Ante una Europa devastada por la guerra y con parte de la flota española herida en Trafalgar, se sucedieron hasta dos invasiones inglesas al Río de la Plata. Durante la primera, en 1806, cinco buques de guerra y varias embarcaciones de transporte desembarcaron a 1.500 soldados en la zona. Las tropas británicas llegaron a ocupar 46 días la ciudad de Buenos Aires, capital del Virreinato del Río de la Plata, aunque fueron vencidas después por el ejército compuesto por milicias populares Porteñas y de los pueblos cercanos, más los refuerzos provenientes de Montevideo comandados por Santiago de Liniers.
El 12 de agosto, el comandante británico se rindió acorralado por la multitud en el Fuerte de Buenos Aires.
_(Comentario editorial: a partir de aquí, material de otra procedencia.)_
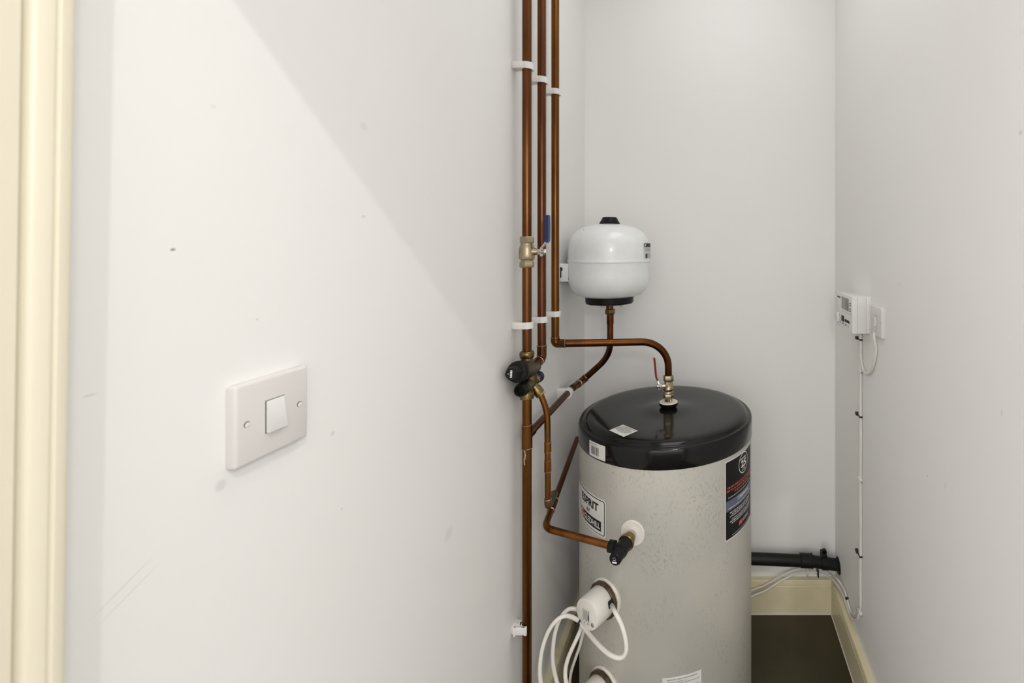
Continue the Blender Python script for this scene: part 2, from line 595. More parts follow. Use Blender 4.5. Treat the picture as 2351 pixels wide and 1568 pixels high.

En las primeras horas de la tarde, entre los acordes de las gaitas escocesas, los británicos entregaron al Cabildo las armas y la bandera de aquel regimiento invasor. La defensa de Buenos Aires dejó un saldo de 49 muertos de las tropas británicas y 58 de los defensores.
Conscientes de las desavenencias entre el poder virreinal, representante de la Corona española,
y el Cabildo (órgano castellano exportado a América para dar autonomía
legal a cada territorio), los ingleses realizaron una segunda invasión a
la ciudad en 1807. Tras tomar Montevideo, unos 13.500
soldados ingleses fracasaron en su marcha hacia Buenos Aires. La defensa
de la ciudad volvió a recaer tanto sobre tropas regulares como en
milicias urbanas, integradas por población que se había armado y
organizado militarmente durante el curso de las invasiones.
Si bien los cabildos americanos demostraron defendiéndose de forma autónoma que el Imperio español no tenía colonias en el sentido legal de la palabra, también expusieron a ojos de las élites criollas que, sin una flota solvente, la Corona española tenía poco que decir en lo que ocurriera en América. Aquello fue germen de las guerras civiles que estaban por venir.